What This Calculator Does

This tool converts the volume of a gas, measured in liters, into the amount of substance in moles. It relies on the fact that one mole of any ideal gas occupies the same volume under the same conditions. At Standard Temperature and Pressure (STP: 0°C and 1 atm) that volume — the molar volume — is 22.4 liters per mole. So a simple division turns liters into moles.

The Formula

The relationship is $$n = \frac{V}{V_m}$$ where \(n\) is the number of moles, \(V\) is the gas volume in liters, and \(V_m\) is the molar volume. At STP this becomes $$n = \frac{V}{22.4}$$ If you are working at room temperature (25°C, sometimes called RTP), the molar volume is closer to 24.0 L/mol, so change the second input accordingly.

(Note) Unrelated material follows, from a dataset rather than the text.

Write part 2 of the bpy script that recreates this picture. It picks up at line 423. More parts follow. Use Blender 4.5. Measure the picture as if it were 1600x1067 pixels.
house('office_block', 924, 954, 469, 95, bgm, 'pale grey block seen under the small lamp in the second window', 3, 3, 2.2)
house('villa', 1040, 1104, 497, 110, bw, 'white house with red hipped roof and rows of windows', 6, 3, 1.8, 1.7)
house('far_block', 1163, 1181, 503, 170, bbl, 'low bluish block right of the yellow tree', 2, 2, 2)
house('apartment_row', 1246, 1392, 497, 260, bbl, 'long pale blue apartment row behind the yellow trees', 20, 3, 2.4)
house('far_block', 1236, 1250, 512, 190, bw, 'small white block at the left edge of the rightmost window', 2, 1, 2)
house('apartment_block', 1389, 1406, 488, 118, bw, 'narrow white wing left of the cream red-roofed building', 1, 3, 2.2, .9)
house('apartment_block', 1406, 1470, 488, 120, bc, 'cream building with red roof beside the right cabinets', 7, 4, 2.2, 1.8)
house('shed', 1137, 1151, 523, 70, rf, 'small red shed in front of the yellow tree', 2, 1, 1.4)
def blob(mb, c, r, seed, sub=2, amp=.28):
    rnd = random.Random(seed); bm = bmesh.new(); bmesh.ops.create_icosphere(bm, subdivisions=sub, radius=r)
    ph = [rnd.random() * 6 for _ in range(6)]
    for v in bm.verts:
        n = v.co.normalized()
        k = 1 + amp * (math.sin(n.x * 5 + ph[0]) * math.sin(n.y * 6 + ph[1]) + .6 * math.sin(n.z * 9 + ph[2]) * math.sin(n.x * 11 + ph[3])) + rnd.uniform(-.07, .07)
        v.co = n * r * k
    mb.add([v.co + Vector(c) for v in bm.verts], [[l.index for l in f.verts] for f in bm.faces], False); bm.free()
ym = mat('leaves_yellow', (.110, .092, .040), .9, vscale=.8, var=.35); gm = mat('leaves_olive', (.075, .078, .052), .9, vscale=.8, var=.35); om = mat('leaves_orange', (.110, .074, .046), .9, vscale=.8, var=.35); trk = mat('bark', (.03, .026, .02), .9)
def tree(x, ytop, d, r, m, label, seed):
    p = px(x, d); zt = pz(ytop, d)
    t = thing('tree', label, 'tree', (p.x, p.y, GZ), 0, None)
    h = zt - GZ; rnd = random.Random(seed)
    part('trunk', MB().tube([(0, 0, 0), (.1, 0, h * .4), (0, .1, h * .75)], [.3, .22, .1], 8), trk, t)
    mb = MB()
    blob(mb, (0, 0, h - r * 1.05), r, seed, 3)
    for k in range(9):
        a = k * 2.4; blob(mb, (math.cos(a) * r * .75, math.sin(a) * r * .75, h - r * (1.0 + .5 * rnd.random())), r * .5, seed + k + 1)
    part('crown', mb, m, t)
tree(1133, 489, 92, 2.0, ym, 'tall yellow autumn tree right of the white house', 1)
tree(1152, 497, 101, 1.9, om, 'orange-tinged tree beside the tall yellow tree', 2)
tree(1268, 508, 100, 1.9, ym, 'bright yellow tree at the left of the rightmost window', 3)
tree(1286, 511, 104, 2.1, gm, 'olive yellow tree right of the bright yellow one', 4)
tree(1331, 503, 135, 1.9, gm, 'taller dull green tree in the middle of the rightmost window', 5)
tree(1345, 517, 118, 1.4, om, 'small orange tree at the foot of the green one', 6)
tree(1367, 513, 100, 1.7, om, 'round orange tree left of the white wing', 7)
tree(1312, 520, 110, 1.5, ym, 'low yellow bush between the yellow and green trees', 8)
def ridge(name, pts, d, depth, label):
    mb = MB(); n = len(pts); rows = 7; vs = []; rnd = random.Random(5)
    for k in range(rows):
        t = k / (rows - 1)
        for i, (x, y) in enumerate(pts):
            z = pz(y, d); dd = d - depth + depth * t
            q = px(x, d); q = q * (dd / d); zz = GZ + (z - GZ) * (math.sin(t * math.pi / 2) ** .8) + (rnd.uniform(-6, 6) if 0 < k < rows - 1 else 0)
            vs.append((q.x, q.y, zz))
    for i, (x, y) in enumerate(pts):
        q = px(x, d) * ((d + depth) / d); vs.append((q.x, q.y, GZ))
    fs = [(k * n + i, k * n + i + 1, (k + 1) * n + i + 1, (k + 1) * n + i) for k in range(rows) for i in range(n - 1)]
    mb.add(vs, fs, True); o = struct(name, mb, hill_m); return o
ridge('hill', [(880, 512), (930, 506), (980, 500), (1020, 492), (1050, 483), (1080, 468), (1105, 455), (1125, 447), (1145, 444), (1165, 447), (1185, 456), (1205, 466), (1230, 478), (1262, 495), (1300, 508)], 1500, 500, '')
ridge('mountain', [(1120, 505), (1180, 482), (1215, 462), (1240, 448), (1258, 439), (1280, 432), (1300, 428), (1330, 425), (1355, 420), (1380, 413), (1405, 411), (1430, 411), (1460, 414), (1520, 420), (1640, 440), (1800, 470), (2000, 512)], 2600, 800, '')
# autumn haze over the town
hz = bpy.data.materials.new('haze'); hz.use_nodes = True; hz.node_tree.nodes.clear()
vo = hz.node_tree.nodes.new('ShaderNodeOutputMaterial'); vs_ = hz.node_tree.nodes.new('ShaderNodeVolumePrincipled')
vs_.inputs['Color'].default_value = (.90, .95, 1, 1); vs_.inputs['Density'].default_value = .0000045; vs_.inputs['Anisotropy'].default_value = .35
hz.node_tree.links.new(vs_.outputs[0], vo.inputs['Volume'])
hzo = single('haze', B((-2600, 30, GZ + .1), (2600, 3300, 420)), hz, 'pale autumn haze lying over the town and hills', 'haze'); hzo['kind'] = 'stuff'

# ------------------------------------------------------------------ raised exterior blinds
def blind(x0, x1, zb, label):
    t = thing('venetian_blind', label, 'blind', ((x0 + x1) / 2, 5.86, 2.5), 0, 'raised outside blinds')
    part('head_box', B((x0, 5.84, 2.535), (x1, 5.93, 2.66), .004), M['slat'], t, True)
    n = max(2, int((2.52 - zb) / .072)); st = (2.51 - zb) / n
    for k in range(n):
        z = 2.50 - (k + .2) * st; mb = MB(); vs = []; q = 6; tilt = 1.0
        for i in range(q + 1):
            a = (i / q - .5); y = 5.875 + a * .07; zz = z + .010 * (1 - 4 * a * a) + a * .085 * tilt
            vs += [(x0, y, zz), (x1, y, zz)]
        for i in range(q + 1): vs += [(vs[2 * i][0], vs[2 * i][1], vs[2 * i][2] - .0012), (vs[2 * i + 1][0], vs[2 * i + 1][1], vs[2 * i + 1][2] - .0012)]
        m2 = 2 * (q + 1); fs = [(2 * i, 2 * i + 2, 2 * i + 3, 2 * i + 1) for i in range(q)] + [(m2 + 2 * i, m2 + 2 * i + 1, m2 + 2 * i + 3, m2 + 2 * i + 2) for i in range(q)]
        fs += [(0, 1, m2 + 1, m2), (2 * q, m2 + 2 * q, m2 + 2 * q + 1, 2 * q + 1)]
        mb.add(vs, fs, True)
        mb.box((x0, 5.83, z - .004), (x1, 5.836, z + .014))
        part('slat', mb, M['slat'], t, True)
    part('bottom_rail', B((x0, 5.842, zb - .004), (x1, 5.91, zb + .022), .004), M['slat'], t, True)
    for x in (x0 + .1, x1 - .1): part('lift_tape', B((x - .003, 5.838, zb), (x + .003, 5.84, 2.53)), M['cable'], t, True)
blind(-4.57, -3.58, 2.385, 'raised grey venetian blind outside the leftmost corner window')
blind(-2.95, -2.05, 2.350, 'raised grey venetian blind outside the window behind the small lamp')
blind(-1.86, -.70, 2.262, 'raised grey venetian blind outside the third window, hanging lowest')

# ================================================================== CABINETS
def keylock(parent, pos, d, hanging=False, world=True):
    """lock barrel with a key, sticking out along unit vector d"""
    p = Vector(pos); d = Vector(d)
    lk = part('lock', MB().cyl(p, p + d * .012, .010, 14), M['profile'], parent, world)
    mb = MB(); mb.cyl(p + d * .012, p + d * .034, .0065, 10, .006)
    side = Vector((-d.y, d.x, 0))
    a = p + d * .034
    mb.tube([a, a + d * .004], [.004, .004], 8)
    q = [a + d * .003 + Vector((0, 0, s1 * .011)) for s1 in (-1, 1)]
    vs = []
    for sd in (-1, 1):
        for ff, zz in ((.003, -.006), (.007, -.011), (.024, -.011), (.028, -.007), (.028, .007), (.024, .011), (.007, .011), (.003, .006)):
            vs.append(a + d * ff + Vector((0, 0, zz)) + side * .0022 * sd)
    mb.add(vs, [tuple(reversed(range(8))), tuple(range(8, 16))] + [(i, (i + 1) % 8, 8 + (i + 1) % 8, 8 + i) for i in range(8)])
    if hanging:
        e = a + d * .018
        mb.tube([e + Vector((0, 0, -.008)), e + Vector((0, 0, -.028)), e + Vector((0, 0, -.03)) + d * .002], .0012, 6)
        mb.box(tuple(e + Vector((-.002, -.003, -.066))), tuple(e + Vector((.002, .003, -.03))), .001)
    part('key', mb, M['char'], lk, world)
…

Diagram showing one mole of gas occupying 22.4 liters at STP
At STP, one mole of any ideal gas fills 22.4 liters.

How To Use It

Enter the gas volume in liters. Leave the molar volume at 22.4 for STP, or switch it to 24.0 for room-temperature conditions or to any value your problem specifies. The calculator divides the volume by the molar volume and reports the moles instantly.

Worked Example

Suppose you have 44.8 L of oxygen gas at STP. Using $$n = \frac{V}{22.4} = \frac{44.8}{22.4} = 2 \text{ moles}$$ To find the mass, multiply by the molar mass of O2 (32 g/mol): \(2 \times 32 = 64\) g.

Flat conversion flow from gas volume in liters to amount in moles dividing by 22.4
Divide the gas volume by 22.4 L/mol to get the number of moles.

FAQ

Why 22.4 liters? The ideal gas law (\(PV = nRT\)) shows that at 273.15 K and 1 atm, one mole occupies about 22.414 L, commonly rounded to 22.4.

Does this work for any gas? Yes, for ideal gases. Real gases deviate slightly, but the approximation is excellent for typical chemistry problems.

What if my conditions are not STP? Change the molar volume input. For precise non-standard conditions, use the full ideal gas law instead, \(n = \frac{PV}{RT}\).